Jen: Yes. So let's find it and whoever gets there first, we'll drop it in the Box O' Goodies. But it's making me think that, as a leader, it is vital to ask yourself this question. Because unless there's a really good answer for, "Why am I talking," you might actually be creating a situation that you don't want to create, by the act of talking. Because people look to you, you have high status or you have the last word or the buck stops with you or whatever it may be, that because you're talking, other people might actively choose not to talk or they might choose to repeat what you have said.

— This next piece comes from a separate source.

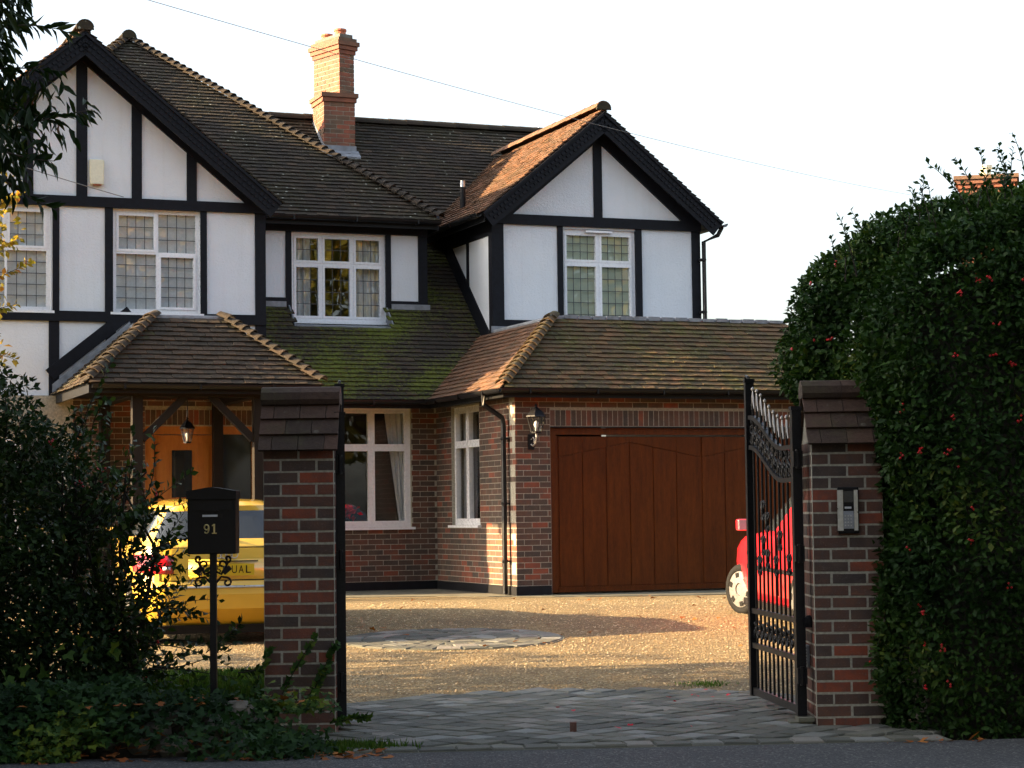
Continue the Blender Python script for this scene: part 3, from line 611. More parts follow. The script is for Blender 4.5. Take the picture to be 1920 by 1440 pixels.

Pete: Yeah. Yes. I mean, I feel like an oversimplified generalization (which we need to be careful about), but I feel like for so many of the leaders I work with and executives I work with, they could afford to talk less.

Jen: Yeah.

Pete: And actually, by talking less, they might actually find that...well, it has so many benefits, right? Like, A., you make the person on the other side of the table feel seen and heard and like they belong, because they're the ones able to talk and share and have ideas. You also enable them to feel empowered and energized, because they're the ones coming up with ideas. They're not just taking orders. You also might discover things that you never would have discovered if you were the one talking. The amount of times...I've mentioned this on the podcast, my favorite break-out activity to do is get two people together, two leaders together, and have them switch roles. One role is, you are the listener. You are only able to ask questions. And the other role is obviously responding to the questions. After five minutes, you switch roles. And every single time I do this activity, someone says, "Oh my gosh. I just discovered something that I never would have known, had I not taken five minutes to practice W.A.I.T." I think that's a version of practicing W.A.I.T.

Jen: Yeah, agreed.

Pete: It's, "I'm not talking. I'm actually the one asking you a question. And so why I'm talking is, I'm asking you a question to find out more," and inevitably, I find out more.

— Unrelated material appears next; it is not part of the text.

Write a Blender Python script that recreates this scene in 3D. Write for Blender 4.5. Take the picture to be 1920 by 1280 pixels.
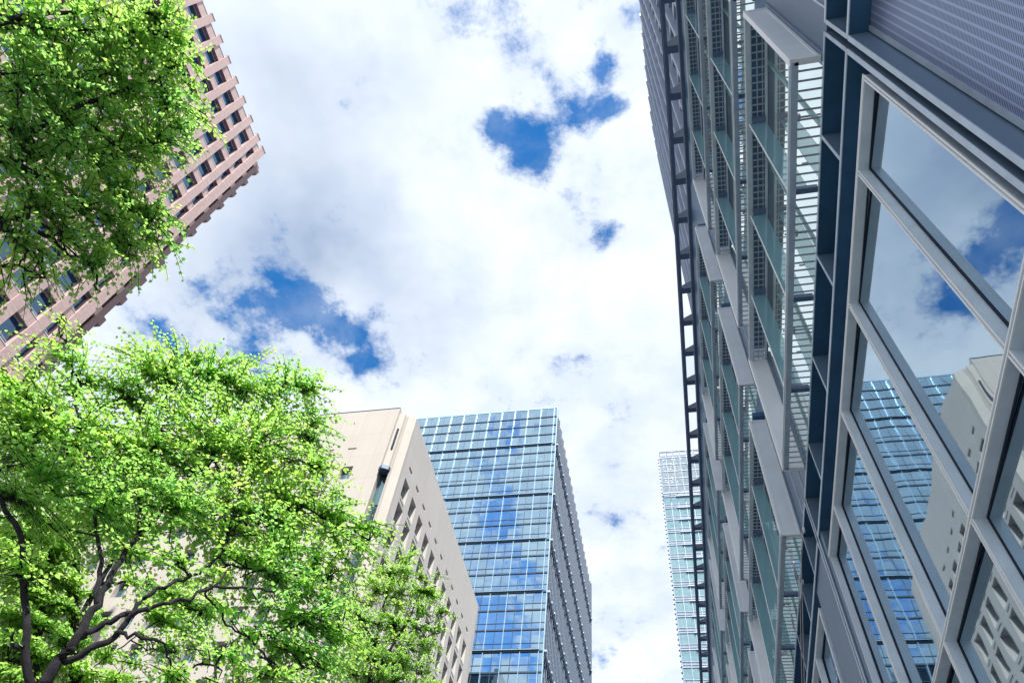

Jen: Mmm-hmm. It's so simple, but so actionable, and so potentially profound.

Pete: Yeah. And so hard. I mean, I feel like the other thing we haven't talked about here is like, the thing that that acronym alludes to, is also being comfortable with silence.

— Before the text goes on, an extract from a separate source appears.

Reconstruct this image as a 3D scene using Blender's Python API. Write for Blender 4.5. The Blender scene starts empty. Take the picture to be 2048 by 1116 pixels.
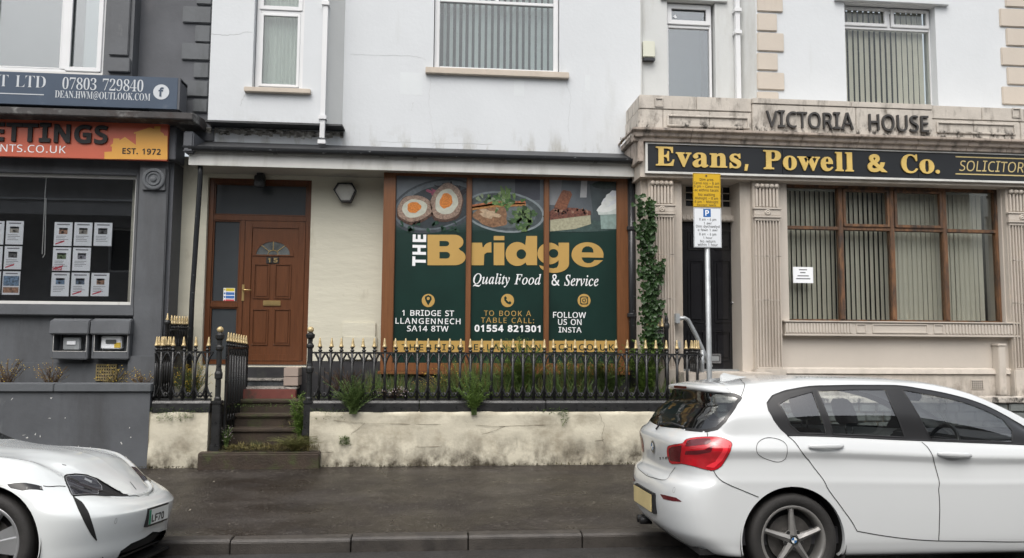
import bpy, math, random
import numpy as np
from mathutils import Vector, Matrix
from mathutils.bvhtree import BVHTree
random.seed(7)
SC = bpy.context.scene
C = SC.collection
# ---------------------------------------------------------------- camera
PW, PH, FPX, EYE = 2048, 1116, 1500.0, 1.75
def _basis(p, y, r):
    cy, sy, cp, sp = math.cos(y), math.sin(y), math.cos(p), math.sin(p)
    F = np.array([sy*cp, cy*cp, sp]); R = np.array([cy, -sy, 0.0]); U = np.cross(R, F)
    return R*math.cos(r)+U*math.sin(r), -R*math.sin(r)+U*math.cos(r), F
CR, CU, CF = _basis(math.radians(4.5), math.radians(5.17), math.radians(0.41))
cam_data = bpy.data.cameras.new('camera'); cam = bpy.data.objects.new('camera', cam_data); C.objects.link(cam)
cam_data.sensor_width = 36; cam_data.lens = 36*FPX/PW; cam_data.clip_end = 500; cam_data.clip_start = .05
_m = Matrix.Identity(4)
for _i in range(3):
    _m[_i][0], _m[_i][1], _m[_i][2] = CR[_i], CU[_i], -CF[_i]
_m[2][3] = EYE
cam.matrix_world = _m
SC.camera = cam
# ---------------------------------------------------------------- sky, sun, exposure
world = bpy.data.worlds.new('World'); SC.world = world; world.use_nodes = True
wn = world.node_tree.nodes; wl = world.node_tree.links
sky = wn.new('ShaderNodeTexSky'); sky.sky_type = 'NISHITA'; sky.sun_disc = False
SUN_EL, SUN_AZ = math.radians(58), math.radians(200)      # azimuth from +Y, clockwise: behind the viewer
sky.sun_elevation = SUN_EL; sky.sun_rotation = SUN_AZ
sky.air_density = 1.4; sky.dust_density = 6.0; sky.ozone_density = 1.0
bg = wn['Background']; bg.inputs['Strength'].default_value = 0.13
hsv = wn.new('ShaderNodeHueSaturation'); hsv.inputs['Saturation'].default_value = 0.35
wl.new(sky.outputs[0], hsv.inputs['Color']); wl.new(hsv.outputs[0], bg.inputs['Color'])
sun_data = bpy.data.lights.new('sun', 'SUN'); sun = bpy.data.objects.new('sun', sun_data); C.objects.link(sun)
sun_data.energy = 0.7; sun_data.angle = math.radians(60); sun_data.color = (1, .97, .93)
_d = Vector((math.sin(SUN_AZ)*math.cos(SUN_EL), math.cos(SUN_AZ)*math.cos(SUN_EL), math.sin(SUN_EL)))
sun.rotation_euler = _d.to_track_quat('Z', 'Y').to_euler(); sun.location = (0, -3, 12)
SC.view_settings.view_transform = 'Standard'; SC.view_settings.look = 'None'
SC.view_settings.exposure = 0.80; SC.view_settings.gamma = 1; SC.view_settings.use_curve_mapping = False
# ---------------------------------------------------------------- helpers
def ray(px, py):
    return CR*(px-PW/2) - CU*(py-PH/2) + CF*FPX
def W(px, py, Y):
    d = ray(px, py); t = Y/d[1]; return d[0]*t, EYE+d[2]*t
def XX(px, py, Y): return W(px, py, Y)[0]
def ZZ(px, py, Y): return W(px, py, Y)[1]
def R(x0, y0, x1, y1, Y):           # picture rectangle -> (X0, X1, Zbottom, Ztop) on the plane at depth Y
    ym, xm = (y0+y1)/2, (x0+x1)/2
    return XX(x0, ym, Y), XX(x1, ym, Y), ZZ(xm, y1, Y), ZZ(xm, y0, Y)
class MB:
    def __init__(s): s.v = []; s.f = []
    def quad(s, a, b, c, d):
        n = len(s.v); s.v += [a, b, c, d]; s.f.append((n, n+1, n+2, n+3)); return s
    def poly(s, pts):
        n = len(s.v); s.v += list(pts); s.f.append(tuple(range(n, n+len(pts)))); return s
    def box(s, x0, x1, y0, y1, z0, z1):
        if x0 > x1: x0, x1 = x1, x0
        if y0 > y1: y0, y1 = y1, y0
        if z0 > z1: z0, z1 = z1, z0
        n = len(s.v)
        s.v += [(x0,y0,z0),(x1,y0,z0),(x1,y1,z0),(x0,y1,z0),(x0,y0,z1),(x1,y0,z1),(x1,y1,z1),(x0,y1,z1)]
        s.f += [(n,n+3,n+2,n+1),(n+4,n+5,n+6,n+7),(n,n+1,n+5,n+4),(n+1,n+2,n+6,n+5),(n+2,n+3,n+7,n+6),(n+3,n,n+4,n+7)]
        return s
    def ring(s, x0, x1, z0, z1, y0, y1, w, wt=None, wb=None):
        wt = w if wt is None else wt; wb = w if wb is None else wb
        s.box(x0, x0+w, y0, y1, z0, z1); s.box(x1-w, x1, y0, y1, z0, z1)
        s.box(x0+w, x1-w, y0, y1, z0, z0+wb); s.box(x0+w, x1-w, y0, y1, z1-wt, z1); return s
    def prism(s, pts, y0, y1):      # pts (x, z), extruded along y
        n = len(s.v); k = len(pts)
        a = sum(pts[i][0]*pts[(i+1) % k][1]-pts[(i+1) % k][0]*pts[i][1] for i in range(k))
        if a < 0: pts = pts[::-1]
        s.v += [(x, y0, z) for x, z in pts] + [(x, y1, z) for x, z in pts]
        s.f.append(tuple(range(n, n+k))); s.f.append(tuple(range(n+2*k-1, n+k-1, -1)))
        for i in range(k):
            j = (i+1) % k; s.f.append((n+j, n+i, n+k+i, n+k+j))
        return s
    def prof(s, pts, x0, x1):       # pts (y, z) profile, extruded along x
        n = len(s.v); k = len(pts)
        s.v += [(x0, y, z) for y, z in pts] + [(x1, y, z) for y, z in pts]
        s.f.append(tuple(range(n+k-1, n-1, -1))); s.f.append(tuple(range(n+k, n+2*k)))
        for i in range(k):
            j = (i+1) % k; s.f.append((n+i, n+j, n+k+j, n+k+i))
        return s
    def lathe(s, c, prof, seg=10, axis='z'):   # prof (r, h)
        n = len(s.v)
        for r, h in prof:
            for i in range(seg):
                a = 2*math.pi*i/seg; p, q = r*math.cos(a), r*math.sin(a)
                s.v.append({'z': (c[0]+p, c[1]+q, c[2]+h), 'y': (c[0]+p, c[1]+h, c[2]+q), 'x': (c[0]+h, c[1]+p, c[2]+q)}[axis])
        for k in range(len(prof)-1):
            for i in range(seg):
                j = (i+1) % seg; s.f.append((n+k*seg+i, n+k*seg+j, n+(k+1)*seg+j, n+(k+1)*seg+i))
        s.f.append(tuple(range(n+seg-1, n-1, -1))); m = n+(len(prof)-1)*seg; s.f.append(tuple(range(m, m+seg)))
        return s
    def tube(s, pts, r, seg=6, cap=True):
        n = len(s.v); k = len(pts); P = [Vector(p) for p in pts]
        rr = r if isinstance(r, (list, tuple)) else [r]*k
        up = None
        for i, p in enumerate(P):
            t = (P[min(i+1, k-1)]-P[max(i-1, 0)]).normalized()
            if up is None:
                up = Vector((0, 0, 1)) if abs(t.z) < .9 else Vector((0, 1, 0))
            a = t.cross(up)
            a = a.normalized() if a.length > 1e-6 else t.orthogonal().normalized()
            b = a.cross(t).normalized(); up = b
            for q in range(seg):
                an = 2*math.pi*(q+.5)/seg; s.v.append(tuple(p+(a*math.cos(an)+b*math.sin(an))*rr[i]))
        for i in range(k-1):
            for q in range(seg):
                j = (q+1) % seg; s.f.append((n+i*seg+q, n+i*seg+j, n+(i+1)*seg+j, n+(i+1)*seg+q))
        if cap:
            s.f.append(tuple(range(n+seg-1, n-1, -1))); m = n+(k-1)*seg; s.f.append(tuple(range(m, m+seg)))
        return s
    def wall(s, x0, x1, z0, z1, yf, yb, holes=()):
        xs = sorted({x0, x1, *[h[0] for h in holes], *[h[1] for h in holes]}); zs = sorted({z0, z1, *[h[2] for h in holes], *[h[3] for h in holes]})
        xs = [x for x in xs if x0 <= x <= x1]; zs = [z for z in zs if z0 <= z <= z1]
        def fill(i, j):
            if i < 0 or j < 0 or i >= len(xs)-1 or j >= len(zs)-1: return False
            cx, cz = (xs[i]+xs[i+1])/2, (zs[j]+zs[j+1])/2
            return not any(h[0] < cx < h[1] and h[2] < cz < h[3] for h in holes)
        for i in range(len(xs)-1):
            for j in range(len(zs)-1):
                if not fill(i, j): continue
                a, b, c, d = xs[i], xs[i+1], zs[j], zs[j+1]
                s.quad((a,yf,c),(b,yf,c),(b,yf,d),(a,yf,d)); s.quad((b,yb,c),(a,yb,c),(a,yb,d),(b,yb,d))
                if not fill(i-1, j): s.quad((a,yb,c),(a,yf,c),(a,yf,d),(a,yb,d))
                if not fill(i+1, j): s.quad((b,yf,c),(b,yb,c),(b,yb,d),(b,yf,d))
                if not fill(i, j-1): s.quad((a,yf,c),(a,yb,c),(b,yb,c),(b,yf,c))
                if not fill(i, j+1): s.quad((a,yf,d),(b,yf,d),(b,yb,d),(a,yb,d))
        return s
    def build(s, name, m, parent=None, smooth=False, bevel=0, label=None, kind=None, **kw):
        me = bpy.data.meshes.new(name); me.from_pydata([tuple(float(c) for c in v) for v in s.v], [], s.f)
        if m: me.materials.append(m)
        if smooth: me.polygons.foreach_set('use_smooth', [True]*len(me.polygons))
        o = bpy.data.objects.new(name, me); C.objects.link(o)
        if parent: attach(o, parent)
        if bevel:
            import bmesh
            bm = bmesh.new(); bm.from_mesh(me); bmesh.ops.remove_doubles(bm, verts=bm.verts, dist=1e-5)
            es = [e for e in bm.edges if len(e.link_faces) == 2 and e.calc_face_angle(0) > .6]
            bmesh.ops.bevel(bm, geom=es, offset=bevel, segments=2, affect='EDGES', clamp_overlap=True); bm.to_mesh(me); bm.free()
        if label: o['label'] = label
        if kind: o['kind'] = kind
        return o
def root_of(o):
    while o.parent: o = o.parent
    return o
def attach(o, parent):               # parts are meshed in world coordinates; undo the thing's own location
    o.parent = parent
    if parent.get('at') is not None: o.location = -Vector(parent['at'])
def thing(name, label, cat, loc, group=None):
    o = bpy.data.objects.new(name, None); C.objects.link(o); o.location = loc; o['at'] = list(loc)
    o.empty_display_size = .2
    return tag(o, label, cat, group)
def tag(o, label, cat, group=None, kind=None):
    o['label'] = label; o['category'] = cat
    if group: o['group'] = group
    if kind: o['kind'] = kind
    return o
def dup(o, parent=None, loc=None):
    c = o.copy(); C.objects.link(c)
    if parent: c.parent = parent
    if loc is not None: c.location = loc
    return c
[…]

Jen: Yes. This is something you and I have spoken about in past episodes. And when people ask us how we are able to keep doing this 250-something episodes later, and how we are able to do it with such minimal editing, the answer has often been, "Because we are comfortable sitting in silence. Like, we let each other finish. We land the plane. And then, we start down the next runway."

Pete: Yeah.

Jen: Now, what the listeners don't hear is that maybe if we sat in silence for five seconds, maybe we shortened that to three. But that's really the only editing we do. We're not really talking over each other. We're not stopping and starting. There are zero edits for "umms" and "uhhs" because we go slowly.

Pete: Yeah. And we sit in silence. You're right. So the other thing, I think, if I use one of the Jen Waldman-isms that I really like, is like, you know, in our conversations and I feel like in some of the conversations we're talking about, whether it's with a leader or with a casting director or an actor or whoever, it's a volley. You know, like a rally.

Jen: Yeah.

Pete: So I hit it to you, and then you speak, and then you hit it back to me, and then I speak, and then I hit it back.

Jen: Yeah.

Pete: And so, I really liked what you said, it's a dialogue versus a monologue. I just think that is so profound for me. And like, yeah, dialogue would suggest two people, as opposed to monologue which would suggest one person. And yeah, I just think that's such a vital way to think about these things.

Jen: Yeah.

Pete: You sort of jokingly mentioned in the intro that I would love this acronym, or that I love acronyms, and I really do. And I'm running a session literally tomorrow, where part of what we're going to talk about is asking yourselves the question of, "What is this communication for? Who is this communication for," to really think about, "How do I communicate in a way that's more intentional?" And I think I'm going to add this, of like, "Can I ask myself the question, 'Why am I talking,' before any given communication?"

Jen: And that is The Long and The Short Of It.